Mark Sherman: My drug of choice

Mark-Sherman SQUAREI don’t drug or drink, and thus, since I know I am always legal to drive, I do so whenever I get the chance, even if I have nowhere to go. I know this may not be good for the environment, but listen, when you don’t drug or drink, you have to do something! (A note to my environmentalist friends: I’m kidding.)

And on top of the driving, I must admit that I do have a drug of choice: coffee.

Well, there is also food, but coffee is so much healthier for you. Coffee has been around for thousands of years, and there is no evidence that I am aware of that says — as long as you are keeping your consumption under, say, four cups a day — there are any bad effects. On the other hand, research shows that food is bad for you. Not all foods, of course, just the ones you actually want to eat. Shredded wheat and lettuce are fine.


So, since I always feel guilty and worried when I eat anything I like because I know it’s not good for me, the only thing that gives me pleasure at this point in my life is coffee. Okay, there are my grandchildren, too, but the closest of these is three hours away by car, and his three cousins are on the other side of the country. Coffee is as close as my Keurig coffeemaker.

True, caffeine does not get rid of your inhibitions the way alcohol does, nor does it allow you to see the world in altogether new ways as psychedelics do (or so I’ve heard; I never took a psychedelic, mainly because my own mind was scary enough). But the Buddhists say that the key to the good life is to “wake up,” and coffee does wake me up.

One of the things I have learned in my more than threescore years and ten on the planet is that if you like something, there is always the possibility that government will do what it can to prohibit or limit your use of it (the recent legalization of pot in a couple of states a notable exception). So I worry that perhaps someday there will be restrictions on coffee — in particular, on ingesting caffeine before or while you drive. Yes, someday police officers could be issuing citations for “DWIC,” driving while under the influence of coffee.

I can see it now. I’ve just had a couple of cups of java, and I am going down the highway right at the speed limit with the radio turned up and a big smile on my face. And then I see the flashing lights behind me, and I suddenly realize I’m in big trouble.

I momentarily consider throwing my Starbucks cup out the window, but then I think about the shame of being caught littering, as expressed so beautifully in Arlo Guthrie’s “Alice’s Restaurant.” So I simply try to get the cup, with coffee dripping out of it, under my seat.

But I know I’ve got a problem even if the cop doesn’t search the car. He’ll smell the coffee on my breath. And if I say anything, he’ll see how fast I’m talking (not realizing that I talk fast even when I talk in my sleep), and then he’ll do the usual “walk the straight line” test.

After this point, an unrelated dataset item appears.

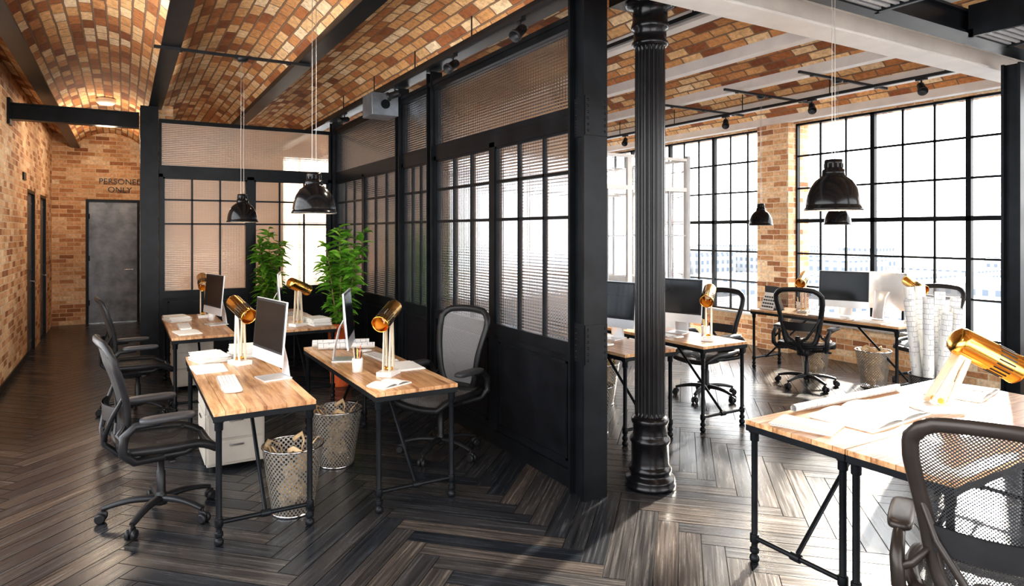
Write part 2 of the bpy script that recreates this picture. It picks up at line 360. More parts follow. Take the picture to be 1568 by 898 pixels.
# window wall (right)
b=MB(); b.box(XR,XR+.35,YS,YN,0,ws,'brick'); b.box(XR,XR+.35,YS,YN,wt,3.72,'brick')
b.box(XR,XR+.35,YS,-.65,ws,wt,'brick'); b.box(XR-.12,XR+.35,6.19,6.73,0,3.38,'brick'); b.box(XR-.12,XR+.35,11.85,12.6,0,3.38,'brick'); b.box(XR,XR+.35,14.5,YN,ws,wt,'brick')  # far pier added to keep direct sun off the back partition corner
b.obj('wall_right')
b=MB(); b.box(XR-.06,XR,-.65,6.18,ws,ws+.03,'grayp'); b.box(XR-.06,XR,6.74,11.84,ws,ws+.03,'grayp'); b.box(XR-.06,XR,12.61,14.5,ws,ws+.03,'grayp'); b.obj('trim_1')
def windowgrid(b,y0,y1,nb,X,flip=False):
    z0=ws+.03; rows=6; bay=(y1-y0)/nb
    def bx(ya,yb,za,zb,d):
        if flip: b.box(ya,yb,X-d,X+d,za,zb,'steel')
        else: b.box(X-d,X+d,ya,yb,za,zb,'steel')
    for i in range(nb+1):
        y=y0+bay*i; bx(max(y0,y-.028),min(y1,y+.028),z0,wt,.03)
        if i<nb:
            for k in (1,2): yy=y+bay*k/3; bx(yy-.012,yy+.012,z0,wt,.012)
    for r in range(rows+1):
        z=z0+(wt-z0)*r/rows; h=.028 if r in(0,3,6) else .013
        bx(y0,y1,max(z0,z-h),min(wt,z+h),.03 if h>.02 else .012)
b=MB(); windowgrid(b,6.73,11.85,5,XR+.08); windowgrid(b,12.6,14.5,2,XR+.08); b.obj('window_1')
b=MB(); windowgrid(b,6.19-6.84,6.19,6,XR+.08); b.obj('window_2')
b=MB(); windowgrid(b,LW0,LW1,7,XL-.12); b.obj('window_5')
b=MB(); b.box(XL-t,XR+.35,YS-.3,YS,0,ws,'brick'); b.box(XL-t,XR+.35,YS-.3,YS,wt,3.72,'brick')
for a,c2 in ((XL-t,-.95),(3.2,3.7),(8.1,XR+.35)): b.box(a,c2,YS-.3,YS,ws,wt,'brick')
b.obj('wall_front')
b=MB(); windowgrid(b,-.95,3.2,4,YS-.1,True); b.obj('window_3')
b=MB(); windowgrid(b,3.7,8.1,4,YS-.1,True); b.obj('window_4')
b=MB(); windowgrid(b,2.9,8.1,5,YN+.08,True); b.obj('added_end_window')  # end-wall glazing added to put bright daylight behind the partition glass
# ---------------------------------------------------------------- partition
def panel(b,a0,a1,T,fr='steel',pn='steel2',cols=3,low=1.0,gm='glass'):
    d=.028
    B=lambda x0,x1,za,zb,dd=d,m=fr: b.box(x0,x1,-dd,dd,za,zb,m,T)
    B(a0,a0+.045,0,2.5); B(a1-.045,a1,0,2.5); B(a0,a1,2.46,2.56)
    B(a0+.045,a1-.045,0.,.12); B(a0+.045,a1-.045,low-.09,low)
    B(a0+.045,a1-.045,.12,low-.09,.008,pn)
    for xx in (a0+.10,a1-.118): B(xx,xx+.018,.17,low-.14,.016)
    B(a0+.10,a1-.10,.17,.188,.016); B(a0+.10,a1-.10,low-.158,low-.14,.016)
    g0=a0+.045; g1=a1-.045
    zz=[low,1.86,2.17,2.46]
    for k in range(1,cols): x=g0+(g1-g0)*k/cols; B(x-.011,x+.011,low,2.46,.014)
    for z in zz[1:3]: B(g0,g1,z-.011,z+.011,.014)
    vs=[(g0,0,low),(g1,0,low),(g1,0,2.46),(g0,0,2.46)]
    b.add(vs,[(0,1,2,3)],gm,False,T,[[(v[0],v[2]) for v in vs]])
    B(g0,g0+.02,low,2.46,.02);B(g1-.02,g1,low,2.46,.02);B(g0,g1,2.44,2.46,.02)
def transom(b,a0,a1,T,fr='steel',z0=2.56,z1=3.2,gm='glass'):
    b.box(a0,a0+.03,-.025,.025,z0,z1,fr,T); b.box(a1-.03,a1,-.025,.025,z0,z1,fr,T)
    b.box(a0,a1,-.03,.03,z0,z0+.05,fr,T); b.box(a0,a1,-.035,.035,z1-.05,z1,fr,T)
    vs=[(a0+.03,0,z0+.05),(a1-.03,0,z0+.05),(a1-.03,0,z1-.05),(a0+.03,0,z1-.05)]
    b.add(vs,[(0,1,2,3)],gm,False,T,[[(v[0],v[2]) for v in vs]])
def post(b,x,y,h=3.335,s=.07,T=None,m='steel'):
    b.box(x-s,x+s,y-s,y-s+.02,0,h,m,T); b.box(x-s,x+s,y+s-.02,y+s,0,h,m,T); b.box(x-s*.35,x+s*.35,y-s+.02,y+s-.02,0,h,m,T)
b=MB(); T=TR(XP,0,0)@RZ(pi/2)
for a0,a1 in ((3.64,4.80),(4.80,5.98)): panel(b,a0,a1,T)
transom(b,3.64,5.98,T)
panel(b,6.1,6.86,T); transom(b,6.1,6.86,T)
for a0,a1 in ((6.98,8.22),(8.22,9.465)): panel(b,a0,a1,T)
transom(b,6.98,9.465,T)
for y in (6.04,6.92): post(b,XP,y,3.335,.06)
post(b,XP,YP,3.335,.075)
b.box(XP-.05,XP+.05,3.64,YP,3.2,3.235,'steel')
b.obj('glass_partition')
b=MB(); x=XP+.01; y=3.54; H_=3.335
b.box(x-.095,x+.095,y-.09,y-.068,0,H_,'steel'); b.box(x-.095,x+.095,y+.068,y+.09,0,H_,'steel'); b.box(x-.05,x+.05,y-.068,y+.068,0,H_,'steel')
def rivet(b,p,ax,r=.009):
    q=Vector(p); d={'x':Vector((1,0,0)),'-x':Vector((-1,0,0)),'y':Vector((0,1,0)),'-y':Vector((0,-1,0))}[ax]
    b.tube([q,q+d*.004,q+d*.008],[r,r*.8,r*.3],'steel',8)
for zc in (1.02,2.52):
    b.box(x-.09,x+.09,y-.098,y-.09,zc-.13,zc+.13,'steel'); b.box(x-.062,x-.05,y-.066,y+.066,zc-.13,zc+.13,'steel')
    for dz in (-.10,-.06,-.02,.02,.06,.10):
        for dx in (-.07,.07): rivet(b,(x+dx,y-.098,zc+dz),'-y')
        for dy in (-.045,.045): rivet(b,(x-.062,y+dy,zc+dz),'-x')
b.obj('steel_post',bevel=0)
b=MB(); T=TR(0,YP,0)
for a0,a1 in ((.39,1.49),(1.49,2.58)): panel(b,a0,a1,T,gm='glassf')
transom(b,.39,2.58,T,gm='glassf'); 
b.obj('glass_partition')
b=MB(); post(b,.28,YP-.02,3.335,.1); b.obj('steel_post')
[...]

I pull over, and the officer comes over to my window. “License and registration,” he says, and I try to get them out as slowly as I can, so as to avoid suspicion. But, in spite of this, I have my documents in his hands in less than 10 seconds. And I’m already talking.

“What was I doing wrong, officer?” I ask. “I wasn’t speeding, was I? I was staying in my lane. I wasn’t texting. I barely ever text, even when I’m not driving. I think our society texts too much, and we don’t get enough sleep, and don’t get me started on Facebook…”

“Please get out of the car,” he says.

My mind is racing. I’m in trouble.

I step out of the car, and then he says, “Okay, Mr. Sherman, I want you to walk a straight line, turn around, and walk back. And you know, if you run the straight line, you’re in big trouble.”

But I can’t help myself. I practically sprint the 12 feet I’m allowed to go before he says, “Stop.”

“Mr. Sherman,” he says. “I’m pretty sure you’ve been drinking coffee.”

“Coffee?” I say. “Are you kidding? I never touch the stuff. It hypes you up. You can’t stop talking. And you talk so fast. You’re all over the place when you talk. And driving? If you’ve had coffee, there is no way you can drive anywhere near the speed limit. I wasn’t going too fast, was I? I know I’m talking too much now, and a little quick, but that’s how I am, officer. I’m just a big talker. For someone like me to drink coffee would be crazy. No way would I do that, especially when I’m driving. I know the laws. And they’re good laws. Great laws, in fact!”

“I’m going to let you go with a warning this time,” he says. “But I’d suggest you drink some herbal tea. Maybe Chamomile. That should help calm you down.”

“Tea?” I say. “Oh, please, not that. I mean that’s like white bread. Herbal tea? That’s what my mother always offered me when I seemed a little out of sorts. Puh-leeze…Oh…wait a minute. I didn’t mean that. I love herbal tea. It’s the best.”

And at that moment, I realize I’m done.

“I’m sorry,” the officer says. And then he cuffs me, and as he does so, he starts to read me my rights. He begins, “You have the right to remain silent. And in your case, I’d really appreciate that.”